— Start Input material —
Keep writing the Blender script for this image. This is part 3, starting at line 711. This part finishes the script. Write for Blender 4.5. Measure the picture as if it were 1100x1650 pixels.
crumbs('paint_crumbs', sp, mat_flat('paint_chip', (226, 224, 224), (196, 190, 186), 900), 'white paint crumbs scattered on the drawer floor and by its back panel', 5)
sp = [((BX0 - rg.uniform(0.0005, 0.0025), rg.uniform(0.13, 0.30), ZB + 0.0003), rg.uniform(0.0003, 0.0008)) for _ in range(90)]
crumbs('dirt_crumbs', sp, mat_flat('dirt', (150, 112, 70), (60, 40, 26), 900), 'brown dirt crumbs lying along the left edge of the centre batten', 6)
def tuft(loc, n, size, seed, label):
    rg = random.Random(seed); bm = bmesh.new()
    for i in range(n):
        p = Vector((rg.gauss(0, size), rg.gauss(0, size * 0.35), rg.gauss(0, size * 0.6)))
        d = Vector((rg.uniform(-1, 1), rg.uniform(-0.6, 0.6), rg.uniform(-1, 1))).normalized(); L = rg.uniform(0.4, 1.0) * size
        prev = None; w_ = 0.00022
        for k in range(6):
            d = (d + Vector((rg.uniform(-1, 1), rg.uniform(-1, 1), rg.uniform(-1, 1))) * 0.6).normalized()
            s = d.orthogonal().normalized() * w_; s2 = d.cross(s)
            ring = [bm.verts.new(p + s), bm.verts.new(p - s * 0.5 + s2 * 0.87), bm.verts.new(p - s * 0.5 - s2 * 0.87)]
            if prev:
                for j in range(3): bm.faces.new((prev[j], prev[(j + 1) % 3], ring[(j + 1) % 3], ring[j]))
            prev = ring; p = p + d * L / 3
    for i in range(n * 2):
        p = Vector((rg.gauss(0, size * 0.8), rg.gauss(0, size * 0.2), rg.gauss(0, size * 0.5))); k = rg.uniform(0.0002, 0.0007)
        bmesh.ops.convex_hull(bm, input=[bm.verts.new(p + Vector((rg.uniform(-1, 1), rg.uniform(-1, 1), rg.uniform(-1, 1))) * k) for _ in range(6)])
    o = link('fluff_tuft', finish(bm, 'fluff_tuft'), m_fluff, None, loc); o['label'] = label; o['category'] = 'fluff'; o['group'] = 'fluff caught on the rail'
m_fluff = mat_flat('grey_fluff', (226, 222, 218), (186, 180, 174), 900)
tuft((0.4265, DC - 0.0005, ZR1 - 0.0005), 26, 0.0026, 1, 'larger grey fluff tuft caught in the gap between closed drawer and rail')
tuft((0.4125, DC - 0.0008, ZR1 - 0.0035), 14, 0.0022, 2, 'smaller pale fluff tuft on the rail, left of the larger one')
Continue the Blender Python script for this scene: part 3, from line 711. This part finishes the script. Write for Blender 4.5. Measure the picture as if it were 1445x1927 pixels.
— End Input material —
# [Aim]
Lines containing the word "This" must all be returned from the material above.

# [Result below]
Keep writing the Blender script for this image. This is part 3, starting at line 711. This part finishes the script. Write for Blender 4.5. Measure the picture as if it were 1100x1650 pixels.
Continue the Blender Python script for this scene: part 3, from line 711. This part finishes the script. Write for Blender 4.5. Measure the picture as if it were 1445x1927 pixels.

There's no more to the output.